I live in California, the Central Coast of California to be exact, and as far as the eye can see, we have vineyards. Needless to say, a major hobby in this part of the world is winetasting, made even more popular by the cult film Sideways. So when my childhood friends came to town to deliver their daughter to Cal Poly, we headed for Talley Vineyard to sample the local offerings.

The Intrepid Tasters at Work

The Intrepid Tasters at Work

As we sampled, talk turned to the differences between what experts can taste and what novices like ourselves (with the exception of Mr. F, who is a member of Knights of the Vines) can taste.  Being me, I’m afraid that even in such recreational circumstances, I went into professor mode.

While I’m sure that you could train yourself to make small distinctions (dissociative learning as opposed to the associative type), a few things are working against the average taster. First of all, people differ vastly in the number of taste receptors they possess, and we can group them into nontasters, medium tasters, and supertasters. According to most of the tests, which you can take yourself by clicking the previous link, I am somewhere between a nontaster and a medium taster. So it’s pretty likely that I’m somewhat oblivious to bitter (also supported by my legendary coffee drinking), and pretty much all of the wines will taste good. Mr. F is a supertaster, and like most supertasters, he preferred a lighter Pinot, and opted out of the heavy red Cabernet at the end of the menu, which was my favorite.

Second, we have that nasty issue of expectation demonstrated so hilariously by Brian Wansink and his North Dakota wine. For those of you who are unfamiliar with the study, unsuspecting diners were served 2-buck-chuck with either a California wine label or a North Dakota wine label placed on the bottle by the experimenters.
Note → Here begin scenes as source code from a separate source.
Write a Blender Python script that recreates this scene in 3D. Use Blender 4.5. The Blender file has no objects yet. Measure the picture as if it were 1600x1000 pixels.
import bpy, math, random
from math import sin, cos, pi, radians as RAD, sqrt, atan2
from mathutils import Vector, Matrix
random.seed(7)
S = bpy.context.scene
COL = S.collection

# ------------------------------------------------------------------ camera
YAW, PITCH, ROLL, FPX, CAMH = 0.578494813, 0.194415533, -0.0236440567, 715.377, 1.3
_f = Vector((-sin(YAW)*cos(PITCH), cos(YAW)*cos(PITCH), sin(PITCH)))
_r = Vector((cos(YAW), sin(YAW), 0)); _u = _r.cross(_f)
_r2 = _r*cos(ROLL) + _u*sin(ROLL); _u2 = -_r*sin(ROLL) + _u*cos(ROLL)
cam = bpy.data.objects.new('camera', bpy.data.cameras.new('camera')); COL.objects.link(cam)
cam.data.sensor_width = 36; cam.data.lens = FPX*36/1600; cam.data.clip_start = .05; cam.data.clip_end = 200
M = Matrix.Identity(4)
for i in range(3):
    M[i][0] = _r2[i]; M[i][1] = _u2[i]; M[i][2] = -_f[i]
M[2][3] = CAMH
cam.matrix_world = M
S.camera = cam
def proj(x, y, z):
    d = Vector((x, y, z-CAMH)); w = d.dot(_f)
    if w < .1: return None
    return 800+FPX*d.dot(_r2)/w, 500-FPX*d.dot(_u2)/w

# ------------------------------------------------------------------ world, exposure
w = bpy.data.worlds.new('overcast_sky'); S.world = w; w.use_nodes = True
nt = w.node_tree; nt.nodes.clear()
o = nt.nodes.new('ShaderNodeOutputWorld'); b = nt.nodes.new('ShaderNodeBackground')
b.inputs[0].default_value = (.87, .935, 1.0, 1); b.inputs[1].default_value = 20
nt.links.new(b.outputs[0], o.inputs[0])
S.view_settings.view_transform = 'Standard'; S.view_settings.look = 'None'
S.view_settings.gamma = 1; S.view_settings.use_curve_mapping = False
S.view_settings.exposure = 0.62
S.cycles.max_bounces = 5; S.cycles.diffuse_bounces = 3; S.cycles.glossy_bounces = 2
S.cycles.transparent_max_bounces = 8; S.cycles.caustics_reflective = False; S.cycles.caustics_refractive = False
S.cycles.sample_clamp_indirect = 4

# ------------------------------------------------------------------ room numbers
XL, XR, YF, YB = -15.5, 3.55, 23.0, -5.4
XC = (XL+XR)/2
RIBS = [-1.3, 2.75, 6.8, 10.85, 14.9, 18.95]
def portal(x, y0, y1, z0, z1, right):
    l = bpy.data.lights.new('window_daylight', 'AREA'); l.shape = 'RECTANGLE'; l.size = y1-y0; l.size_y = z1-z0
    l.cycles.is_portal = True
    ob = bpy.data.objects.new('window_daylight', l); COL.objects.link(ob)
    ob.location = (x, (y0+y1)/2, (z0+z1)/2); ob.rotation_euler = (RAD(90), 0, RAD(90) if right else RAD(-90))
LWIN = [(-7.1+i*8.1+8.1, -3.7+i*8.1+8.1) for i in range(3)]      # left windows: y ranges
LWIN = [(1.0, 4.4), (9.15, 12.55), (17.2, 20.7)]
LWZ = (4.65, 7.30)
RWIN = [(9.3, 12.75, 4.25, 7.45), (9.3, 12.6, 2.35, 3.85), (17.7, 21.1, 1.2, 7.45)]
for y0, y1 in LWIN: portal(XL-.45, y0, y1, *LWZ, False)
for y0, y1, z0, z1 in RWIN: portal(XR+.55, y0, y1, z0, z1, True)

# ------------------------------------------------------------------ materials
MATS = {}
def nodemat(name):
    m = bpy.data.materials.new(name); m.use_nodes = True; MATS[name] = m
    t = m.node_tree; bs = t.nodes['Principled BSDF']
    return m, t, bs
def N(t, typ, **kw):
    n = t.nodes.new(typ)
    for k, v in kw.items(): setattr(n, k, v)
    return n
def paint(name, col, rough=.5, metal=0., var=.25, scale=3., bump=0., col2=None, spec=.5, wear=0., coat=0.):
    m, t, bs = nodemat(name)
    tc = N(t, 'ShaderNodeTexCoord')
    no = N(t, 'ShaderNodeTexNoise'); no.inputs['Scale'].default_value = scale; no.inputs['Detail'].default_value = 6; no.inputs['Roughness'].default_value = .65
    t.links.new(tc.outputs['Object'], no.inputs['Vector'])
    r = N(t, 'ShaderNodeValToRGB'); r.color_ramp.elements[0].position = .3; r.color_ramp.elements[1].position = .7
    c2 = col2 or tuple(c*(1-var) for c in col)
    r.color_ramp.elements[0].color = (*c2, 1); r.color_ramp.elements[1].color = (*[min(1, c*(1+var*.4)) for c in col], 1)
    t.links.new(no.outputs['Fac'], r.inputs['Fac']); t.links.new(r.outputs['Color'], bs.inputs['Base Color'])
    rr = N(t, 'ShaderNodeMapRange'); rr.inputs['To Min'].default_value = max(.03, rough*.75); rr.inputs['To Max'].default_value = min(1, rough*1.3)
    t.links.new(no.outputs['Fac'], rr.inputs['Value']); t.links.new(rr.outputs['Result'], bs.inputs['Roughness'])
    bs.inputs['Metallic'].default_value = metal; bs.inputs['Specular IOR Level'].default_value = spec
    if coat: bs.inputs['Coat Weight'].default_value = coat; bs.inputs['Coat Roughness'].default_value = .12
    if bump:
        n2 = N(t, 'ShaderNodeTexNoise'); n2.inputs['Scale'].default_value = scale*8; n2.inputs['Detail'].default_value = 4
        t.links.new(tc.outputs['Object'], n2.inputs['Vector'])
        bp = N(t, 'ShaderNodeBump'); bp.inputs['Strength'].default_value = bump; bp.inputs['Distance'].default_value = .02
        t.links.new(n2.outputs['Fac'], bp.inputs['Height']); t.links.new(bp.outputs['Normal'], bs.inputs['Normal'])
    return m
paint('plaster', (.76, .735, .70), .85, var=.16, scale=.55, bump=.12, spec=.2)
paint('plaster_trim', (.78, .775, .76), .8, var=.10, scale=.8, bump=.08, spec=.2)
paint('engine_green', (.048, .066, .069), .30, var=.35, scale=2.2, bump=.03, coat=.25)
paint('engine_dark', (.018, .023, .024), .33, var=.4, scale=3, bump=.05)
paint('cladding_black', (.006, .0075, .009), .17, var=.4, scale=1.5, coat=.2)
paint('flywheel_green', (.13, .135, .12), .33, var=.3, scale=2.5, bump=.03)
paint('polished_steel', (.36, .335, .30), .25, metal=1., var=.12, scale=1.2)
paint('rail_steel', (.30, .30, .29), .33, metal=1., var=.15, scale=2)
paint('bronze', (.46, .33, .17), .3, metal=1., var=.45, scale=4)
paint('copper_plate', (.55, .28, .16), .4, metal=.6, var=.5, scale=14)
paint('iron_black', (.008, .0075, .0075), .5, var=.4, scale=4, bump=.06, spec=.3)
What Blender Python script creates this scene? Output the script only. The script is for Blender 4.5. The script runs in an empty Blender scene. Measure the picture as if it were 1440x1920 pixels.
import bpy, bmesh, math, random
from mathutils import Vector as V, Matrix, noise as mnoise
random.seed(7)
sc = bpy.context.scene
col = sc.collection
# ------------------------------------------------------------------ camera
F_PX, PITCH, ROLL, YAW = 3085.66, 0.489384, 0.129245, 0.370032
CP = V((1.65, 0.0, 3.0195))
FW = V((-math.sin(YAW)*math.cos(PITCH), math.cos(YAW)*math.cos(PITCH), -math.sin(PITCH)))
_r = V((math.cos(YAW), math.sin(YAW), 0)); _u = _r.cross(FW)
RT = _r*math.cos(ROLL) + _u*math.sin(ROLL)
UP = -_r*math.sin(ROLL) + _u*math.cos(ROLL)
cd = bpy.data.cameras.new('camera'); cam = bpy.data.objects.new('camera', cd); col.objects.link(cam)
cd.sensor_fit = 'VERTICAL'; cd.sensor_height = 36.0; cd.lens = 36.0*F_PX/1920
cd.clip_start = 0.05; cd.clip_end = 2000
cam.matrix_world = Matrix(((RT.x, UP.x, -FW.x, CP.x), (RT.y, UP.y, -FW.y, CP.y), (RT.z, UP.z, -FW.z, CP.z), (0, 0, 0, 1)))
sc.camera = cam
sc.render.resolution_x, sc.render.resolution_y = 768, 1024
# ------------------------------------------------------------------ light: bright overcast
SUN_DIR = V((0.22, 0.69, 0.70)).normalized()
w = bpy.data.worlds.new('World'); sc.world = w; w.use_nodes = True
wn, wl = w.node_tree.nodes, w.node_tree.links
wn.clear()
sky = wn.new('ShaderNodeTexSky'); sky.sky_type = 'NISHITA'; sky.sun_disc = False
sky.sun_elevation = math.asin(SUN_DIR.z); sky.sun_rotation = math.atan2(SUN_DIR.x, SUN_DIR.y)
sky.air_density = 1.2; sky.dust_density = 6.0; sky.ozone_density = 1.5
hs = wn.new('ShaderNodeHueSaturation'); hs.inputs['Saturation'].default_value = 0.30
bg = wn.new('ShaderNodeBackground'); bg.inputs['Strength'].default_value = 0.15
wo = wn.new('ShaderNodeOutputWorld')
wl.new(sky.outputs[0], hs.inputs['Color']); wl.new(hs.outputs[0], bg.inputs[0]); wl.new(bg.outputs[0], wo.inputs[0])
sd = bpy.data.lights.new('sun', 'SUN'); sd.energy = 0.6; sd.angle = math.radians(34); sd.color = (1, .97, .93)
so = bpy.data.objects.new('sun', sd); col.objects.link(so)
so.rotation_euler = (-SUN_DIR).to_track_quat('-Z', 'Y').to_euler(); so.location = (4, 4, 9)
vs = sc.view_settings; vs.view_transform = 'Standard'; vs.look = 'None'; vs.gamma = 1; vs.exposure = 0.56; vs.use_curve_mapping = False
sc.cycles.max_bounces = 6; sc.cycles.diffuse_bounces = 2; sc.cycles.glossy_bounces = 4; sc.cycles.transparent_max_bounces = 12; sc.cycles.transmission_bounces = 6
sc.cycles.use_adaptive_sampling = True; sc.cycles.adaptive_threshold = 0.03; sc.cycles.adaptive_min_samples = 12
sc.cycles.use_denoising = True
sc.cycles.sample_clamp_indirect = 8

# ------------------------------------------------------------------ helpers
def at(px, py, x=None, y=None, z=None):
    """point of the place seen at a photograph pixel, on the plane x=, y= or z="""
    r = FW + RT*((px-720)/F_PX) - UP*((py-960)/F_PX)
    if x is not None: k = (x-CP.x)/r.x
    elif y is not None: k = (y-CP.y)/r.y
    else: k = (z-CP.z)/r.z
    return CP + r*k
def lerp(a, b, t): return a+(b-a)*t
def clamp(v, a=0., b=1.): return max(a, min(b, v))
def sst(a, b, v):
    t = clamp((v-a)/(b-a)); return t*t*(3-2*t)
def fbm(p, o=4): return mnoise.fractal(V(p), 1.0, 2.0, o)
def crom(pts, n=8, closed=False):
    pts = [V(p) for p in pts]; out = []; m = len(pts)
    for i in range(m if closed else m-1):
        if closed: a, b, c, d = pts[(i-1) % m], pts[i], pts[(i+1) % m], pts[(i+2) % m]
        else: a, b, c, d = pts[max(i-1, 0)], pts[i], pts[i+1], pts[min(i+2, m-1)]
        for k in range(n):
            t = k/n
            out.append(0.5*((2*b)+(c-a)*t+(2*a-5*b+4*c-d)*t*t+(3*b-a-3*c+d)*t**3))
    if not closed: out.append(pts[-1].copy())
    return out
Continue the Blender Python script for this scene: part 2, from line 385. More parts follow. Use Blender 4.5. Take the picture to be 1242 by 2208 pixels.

The people served “California” wine not only rated the wine as being better, but they rated the food served with the wine as better, ate 11% more of it (!!), and were more likely to make return reservations.

A more recent study looked at the influence of hearing an “expert’s” opinion before drinking it, and once again, we see that expectations matter. So a more reasonable line of research might be “why do we have critics in the first place?”  I know chez Freberg that our movie interests are so different from most of the critics that we tend to avoid films with high ratings. Mr. F still hasn’t recovered from negative critical reviews at the debut of the original Star Wars.  My guess is that people are influenced by conformity and other social factors to like what is generally considered good, or to show others that they have good taste. 

Maybe the best approach is to ignore the critics, and have the confidence in your own judgment to just like what you like, even if it’s a North Dakota wine or Eddie Murphy’s Norbit. Check out this link for North Dakota pumpkin wine. Reminds me of “7 star patata” in Tea House of the August Moon. Oh, and the Talley wines were excellent (in my personal opinion, not to influence your expectations), and the service was, too.


1 Comment

Stephmena · November 16, 2009 at 4:50 pm

I don’t see why see why not a person could taste the differences between wines. There are people out there who hhave supersenses that influence there taste or sense of smell. And since smell and taste are interconnected it seems probable that people could tell the differences in wines. People can tell the difference between chile and rice why not wines. I also think that it is bassed on a persons preferences. For example, I hate wine but other people simply find it delicious.